>> Begin Material provided
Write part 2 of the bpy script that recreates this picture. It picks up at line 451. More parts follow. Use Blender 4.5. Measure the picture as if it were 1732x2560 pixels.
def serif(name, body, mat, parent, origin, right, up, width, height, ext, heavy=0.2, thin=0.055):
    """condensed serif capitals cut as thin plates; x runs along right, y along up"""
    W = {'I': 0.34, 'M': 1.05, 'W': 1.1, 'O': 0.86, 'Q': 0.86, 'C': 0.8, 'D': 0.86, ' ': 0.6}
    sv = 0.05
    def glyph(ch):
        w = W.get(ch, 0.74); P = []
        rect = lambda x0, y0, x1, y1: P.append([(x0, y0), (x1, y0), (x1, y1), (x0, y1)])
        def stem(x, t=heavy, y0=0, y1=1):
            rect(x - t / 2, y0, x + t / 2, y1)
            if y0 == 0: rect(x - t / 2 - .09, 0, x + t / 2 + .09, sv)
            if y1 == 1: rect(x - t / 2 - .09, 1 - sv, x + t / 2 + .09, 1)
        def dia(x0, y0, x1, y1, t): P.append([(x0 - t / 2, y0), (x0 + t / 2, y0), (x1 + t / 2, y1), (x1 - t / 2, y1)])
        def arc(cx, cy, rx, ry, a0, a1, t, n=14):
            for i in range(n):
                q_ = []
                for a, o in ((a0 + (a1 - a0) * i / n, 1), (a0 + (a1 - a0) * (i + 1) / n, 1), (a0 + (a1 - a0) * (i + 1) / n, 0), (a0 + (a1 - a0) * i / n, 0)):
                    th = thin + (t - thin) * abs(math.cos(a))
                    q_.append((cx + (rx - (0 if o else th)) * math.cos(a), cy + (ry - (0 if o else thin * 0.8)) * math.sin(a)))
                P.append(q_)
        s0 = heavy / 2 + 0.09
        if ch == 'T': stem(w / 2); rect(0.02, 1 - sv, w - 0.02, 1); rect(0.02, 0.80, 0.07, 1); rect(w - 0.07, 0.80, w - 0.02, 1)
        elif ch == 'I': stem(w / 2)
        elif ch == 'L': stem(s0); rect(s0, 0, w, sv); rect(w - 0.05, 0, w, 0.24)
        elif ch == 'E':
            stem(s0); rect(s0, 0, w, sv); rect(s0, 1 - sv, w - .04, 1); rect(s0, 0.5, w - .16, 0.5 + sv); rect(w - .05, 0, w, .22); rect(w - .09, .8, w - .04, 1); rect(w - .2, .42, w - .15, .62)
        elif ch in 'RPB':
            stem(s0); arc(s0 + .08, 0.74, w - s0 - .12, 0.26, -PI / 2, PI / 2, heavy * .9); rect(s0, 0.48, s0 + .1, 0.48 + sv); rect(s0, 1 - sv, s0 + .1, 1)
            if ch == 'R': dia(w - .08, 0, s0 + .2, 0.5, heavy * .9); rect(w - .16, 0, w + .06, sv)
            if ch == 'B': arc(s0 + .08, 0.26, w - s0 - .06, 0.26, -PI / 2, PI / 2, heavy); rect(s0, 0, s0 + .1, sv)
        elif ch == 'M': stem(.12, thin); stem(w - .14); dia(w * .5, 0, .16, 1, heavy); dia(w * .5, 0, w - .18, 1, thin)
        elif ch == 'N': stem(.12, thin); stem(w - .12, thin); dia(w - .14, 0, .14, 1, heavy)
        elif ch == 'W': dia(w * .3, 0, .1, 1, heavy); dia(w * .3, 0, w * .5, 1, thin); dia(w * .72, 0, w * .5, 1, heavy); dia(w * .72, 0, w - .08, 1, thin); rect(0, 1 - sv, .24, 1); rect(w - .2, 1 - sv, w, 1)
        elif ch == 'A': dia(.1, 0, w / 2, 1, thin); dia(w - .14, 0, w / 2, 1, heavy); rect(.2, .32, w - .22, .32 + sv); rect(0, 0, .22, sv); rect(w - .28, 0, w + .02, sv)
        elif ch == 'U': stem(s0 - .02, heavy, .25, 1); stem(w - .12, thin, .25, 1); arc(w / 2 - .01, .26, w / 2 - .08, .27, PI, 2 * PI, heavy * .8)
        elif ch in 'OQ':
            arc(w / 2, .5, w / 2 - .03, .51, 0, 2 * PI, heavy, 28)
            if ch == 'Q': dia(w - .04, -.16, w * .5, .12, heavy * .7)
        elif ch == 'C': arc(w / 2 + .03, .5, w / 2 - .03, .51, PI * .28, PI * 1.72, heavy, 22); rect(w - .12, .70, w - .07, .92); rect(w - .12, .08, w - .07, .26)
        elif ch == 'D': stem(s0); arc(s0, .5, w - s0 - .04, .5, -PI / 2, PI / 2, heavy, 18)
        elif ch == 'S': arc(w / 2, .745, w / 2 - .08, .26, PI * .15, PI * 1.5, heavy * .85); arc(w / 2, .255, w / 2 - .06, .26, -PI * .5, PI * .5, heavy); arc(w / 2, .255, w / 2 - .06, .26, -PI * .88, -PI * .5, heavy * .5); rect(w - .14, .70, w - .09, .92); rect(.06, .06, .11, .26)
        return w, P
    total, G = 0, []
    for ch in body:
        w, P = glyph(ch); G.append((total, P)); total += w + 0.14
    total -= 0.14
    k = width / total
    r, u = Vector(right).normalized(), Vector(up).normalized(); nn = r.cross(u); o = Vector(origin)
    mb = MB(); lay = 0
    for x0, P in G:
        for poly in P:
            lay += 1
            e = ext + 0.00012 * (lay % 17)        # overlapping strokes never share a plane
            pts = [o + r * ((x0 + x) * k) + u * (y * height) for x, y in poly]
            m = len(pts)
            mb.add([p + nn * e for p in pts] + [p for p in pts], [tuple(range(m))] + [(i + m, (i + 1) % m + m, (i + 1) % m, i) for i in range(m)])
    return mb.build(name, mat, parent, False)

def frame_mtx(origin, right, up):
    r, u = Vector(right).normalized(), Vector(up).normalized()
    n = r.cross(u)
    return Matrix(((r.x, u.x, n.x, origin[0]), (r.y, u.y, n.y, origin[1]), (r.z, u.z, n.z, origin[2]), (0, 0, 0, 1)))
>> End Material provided
**Stated goal:**
Quote each line of the data above exactly as written.

**Exercise answer:**
Write part 2 of the bpy script that recreates this picture. It picks up at line 451. More parts follow. Use Blender 4.5. Measure the picture as if it were 1732x2560 pixels.
def serif(name, body, mat, parent, origin, right, up, width, height, ext, heavy=0.2, thin=0.055):
    """condensed serif capitals cut as thin plates; x runs along right, y along up"""
    W = {'I': 0.34, 'M': 1.05, 'W': 1.1, 'O': 0.86, 'Q': 0.86, 'C': 0.8, 'D': 0.86, ' ': 0.6}
    sv = 0.05
    def glyph(ch):
        w = W.get(ch, 0.74); P = []
        rect = lambda x0, y0, x1, y1: P.append([(x0, y0), (x1, y0), (x1, y1), (x0, y1)])
        def stem(x, t=heavy, y0=0, y1=1):
            rect(x - t / 2, y0, x + t / 2, y1)
            if y0 == 0: rect(x - t / 2 - .09, 0, x + t / 2 + .09, sv)
            if y1 == 1: rect(x - t / 2 - .09, 1 - sv, x + t / 2 + .09, 1)
        def dia(x0, y0, x1, y1, t): P.append([(x0 - t / 2, y0), (x0 + t / 2, y0), (x1 + t / 2, y1), (x1 - t / 2, y1)])
        def arc(cx, cy, rx, ry, a0, a1, t, n=14):
            for i in range(n):
                q_ = []
                for a, o in ((a0 + (a1 - a0) * i / n, 1), (a0 + (a1 - a0) * (i + 1) / n, 1), (a0 + (a1 - a0) * (i + 1) / n, 0), (a0 + (a1 - a0) * i / n, 0)):
                    th = thin + (t - thin) * abs(math.cos(a))
                    q_.append((cx + (rx - (0 if o else th)) * math.cos(a), cy + (ry - (0 if o else thin * 0.8)) * math.sin(a)))
                P.append(q_)
        s0 = heavy / 2 + 0.09
        if ch == 'T': stem(w / 2); rect(0.02, 1 - sv, w - 0.02, 1); rect(0.02, 0.80, 0.07, 1); rect(w - 0.07, 0.80, w - 0.02, 1)
        elif ch == 'I': stem(w / 2)
        elif ch == 'L': stem(s0); rect(s0, 0, w, sv); rect(w - 0.05, 0, w, 0.24)
        elif ch == 'E':
            stem(s0); rect(s0, 0, w, sv); rect(s0, 1 - sv, w - .04, 1); rect(s0, 0.5, w - .16, 0.5 + sv); rect(w - .05, 0, w, .22); rect(w - .09, .8, w - .04, 1); rect(w - .2, .42, w - .15, .62)
        elif ch in 'RPB':
            stem(s0); arc(s0 + .08, 0.74, w - s0 - .12, 0.26, -PI / 2, PI / 2, heavy * .9); rect(s0, 0.48, s0 + .1, 0.48 + sv); rect(s0, 1 - sv, s0 + .1, 1)
            if ch == 'R': dia(w - .08, 0, s0 + .2, 0.5, heavy * .9); rect(w - .16, 0, w + .06, sv)
            if ch == 'B': arc(s0 + .08, 0.26, w - s0 - .06, 0.26, -PI / 2, PI / 2, heavy); rect(s0, 0, s0 + .1, sv)
        elif ch == 'M': stem(.12, thin); stem(w - .14); dia(w * .5, 0, .16, 1, heavy); dia(w * .5, 0, w - .18, 1, thin)
        elif ch == 'N': stem(.12, thin); stem(w - .12, thin); dia(w - .14, 0, .14, 1, heavy)
        elif ch == 'W': dia(w * .3, 0, .1, 1, heavy); dia(w * .3, 0, w * .5, 1, thin); dia(w * .72, 0, w * .5, 1, heavy); dia(w * .72, 0, w - .08, 1, thin); rect(0, 1 - sv, .24, 1); rect(w - .2, 1 - sv, w, 1)
        elif ch == 'A': dia(.1, 0, w / 2, 1, thin); dia(w - .14, 0, w / 2, 1, heavy); rect(.2, .32, w - .22, .32 + sv); rect(0, 0, .22, sv); rect(w - .28, 0, w + .02, sv)
        elif ch == 'U': stem(s0 - .02, heavy, .25, 1); stem(w - .12, thin, .25, 1); arc(w / 2 - .01, .26, w / 2 - .08, .27, PI, 2 * PI, heavy * .8)
        elif ch in 'OQ':
            arc(w / 2, .5, w / 2 - .03, .51, 0, 2 * PI, heavy, 28)
            if ch == 'Q': dia(w - .04, -.16, w * .5, .12, heavy * .7)
        elif ch == 'C': arc(w / 2 + .03, .5, w / 2 - .03, .51, PI * .28, PI * 1.72, heavy, 22); rect(w - .12, .70, w - .07, .92); rect(w - .12, .08, w - .07, .26)
        elif ch == 'D': stem(s0); arc(s0, .5, w - s0 - .04, .5, -PI / 2, PI / 2, heavy, 18)
        elif ch == 'S': arc(w / 2, .745, w / 2 - .08, .26, PI * .15, PI * 1.5, heavy * .85); arc(w / 2, .255, w / 2 - .06, .26, -PI * .5, PI * .5, heavy); arc(w / 2, .255, w / 2 - .06, .26, -PI * .88, -PI * .5, heavy * .5); rect(w - .14, .70, w - .09, .92); rect(.06, .06, .11, .26)
        return w, P
    total, G = 0, []
    for ch in body:
        w, P = glyph(ch); G.append((total, P)); total += w + 0.14
    total -= 0.14
    k = width / total
    r, u = Vector(right).normalized(), Vector(up).normalized(); nn = r.cross(u); o = Vector(origin)
    mb = MB(); lay = 0
    for x0, P in G:
        for poly in P:
            lay += 1
            e = ext + 0.00012 * (lay % 17)        # overlapping strokes never share a plane
            pts = [o + r * ((x0 + x) * k) + u * (y * height) for x, y in poly]
            m = len(pts)
            mb.add([p + nn * e for p in pts] + [p for p in pts], [tuple(range(m))] + [(i + m, (i + 1) % m + m, (i + 1) % m, i) for i in range(m)])
    return mb.build(name, mat, parent, False)

def frame_mtx(origin, right, up):
    r, u = Vector(right).normalized(), Vector(up).normalized()
    n = r.cross(u)
    return Matrix(((r.x, u.x, n.x, origin[0]), (r.y, u.y, n.y, origin[1]), (r.z, u.z, n.z, origin[2]), (0, 0, 0, 1)))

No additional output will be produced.